Por fim, o argumento de “interferência indevida no livre-comércio” é igualmente perigoso. O que acontece na maior parte das vezes é que, sendo a internet considerada um serviço público, o Estado exige que as empresas que exploram esse setor cumpram medidas de contrapartida social. Ou seja, a empresa ganha a concessão ou contrato, e em troca se compromete a levar sinal de internet a zonas rurais, regiões pobres, distantes etc. Caso a internet deixe de ser considerada serviço público essa contrapartida social se acaba, prejudicando os mais pobres.

Os impactos no Brasil
Em um primeiro momento, uma possível aplicação dessa decisão não afetará diretamente a internet no Brasil. No entanto, vale lembrar, foram sete anos para que o Marco Civil fosse aprovado.
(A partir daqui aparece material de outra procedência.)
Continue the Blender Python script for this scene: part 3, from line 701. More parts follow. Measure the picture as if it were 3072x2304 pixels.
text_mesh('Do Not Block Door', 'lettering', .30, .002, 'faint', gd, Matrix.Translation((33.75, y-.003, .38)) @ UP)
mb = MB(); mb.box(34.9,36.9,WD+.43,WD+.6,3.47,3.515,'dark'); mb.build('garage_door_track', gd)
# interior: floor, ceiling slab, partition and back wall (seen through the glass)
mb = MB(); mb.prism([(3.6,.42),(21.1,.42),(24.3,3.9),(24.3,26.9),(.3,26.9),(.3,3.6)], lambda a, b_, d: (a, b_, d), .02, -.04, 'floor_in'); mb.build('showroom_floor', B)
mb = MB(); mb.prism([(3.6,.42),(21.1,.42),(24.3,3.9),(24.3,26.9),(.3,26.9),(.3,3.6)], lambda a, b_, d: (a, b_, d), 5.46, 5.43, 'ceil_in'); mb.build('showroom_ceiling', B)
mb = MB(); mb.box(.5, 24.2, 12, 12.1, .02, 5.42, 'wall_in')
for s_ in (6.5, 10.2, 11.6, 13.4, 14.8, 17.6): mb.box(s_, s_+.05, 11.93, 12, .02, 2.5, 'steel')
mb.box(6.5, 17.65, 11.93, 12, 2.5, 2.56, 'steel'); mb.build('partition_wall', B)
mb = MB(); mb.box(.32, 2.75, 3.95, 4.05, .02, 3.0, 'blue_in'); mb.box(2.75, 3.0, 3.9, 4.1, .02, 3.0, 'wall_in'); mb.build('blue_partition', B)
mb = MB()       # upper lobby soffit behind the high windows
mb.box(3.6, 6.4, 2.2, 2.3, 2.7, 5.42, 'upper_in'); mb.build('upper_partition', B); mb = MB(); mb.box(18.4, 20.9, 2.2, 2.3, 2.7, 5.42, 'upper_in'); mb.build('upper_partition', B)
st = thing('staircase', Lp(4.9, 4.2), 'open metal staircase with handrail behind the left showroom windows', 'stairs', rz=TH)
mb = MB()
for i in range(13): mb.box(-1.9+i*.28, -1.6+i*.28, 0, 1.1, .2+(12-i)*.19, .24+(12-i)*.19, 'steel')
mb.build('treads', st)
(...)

Com a FCC reabrindo o debate e votando contra o princípio da neutralidade, alguns temem que isso possa levar a que a discussão seja reaberta no Brasil.
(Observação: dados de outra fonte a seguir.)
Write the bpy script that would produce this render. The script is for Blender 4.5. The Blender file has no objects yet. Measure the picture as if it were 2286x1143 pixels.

O debate sobre a neutralidade na rede não é, porém, apenas um debate político sobre questões democráticas. Ou um mero debate sobre consumo. O princípio da neutralidade da rede diz respeito diretamente sobre o lucro das grandes empresas de telecomunicações. E sendo assim, acompanha a lógica da própria economia capitalista.

E a economia mundial ainda não se recuperou dos efeitos da crise aberta em 2008. Isso afeta não só o comércio e a indústria da transformação, mas também os setores de tecnologia e da informação. A saída proposta, no entanto, é a mesma: buscar aumentar os lucros barateando a produção e a força de trabalho, com aumento da exploração e a retirada de direitos.

Talvez não seja exagero colocar aí, no caso do setor da informação, a retirada de direitos de acesso para aumentar os lucros do setor. O que os empresários chamam de “otimização” é, na verdade, a flexibilização dos direitos de acesso e navegação com a possibilidade de novos acordos econômicos, privilegiando as grandes empresas e excluindo os meios alternativos e as parcelas mais pobres da população que não podem pagar pelo acesso.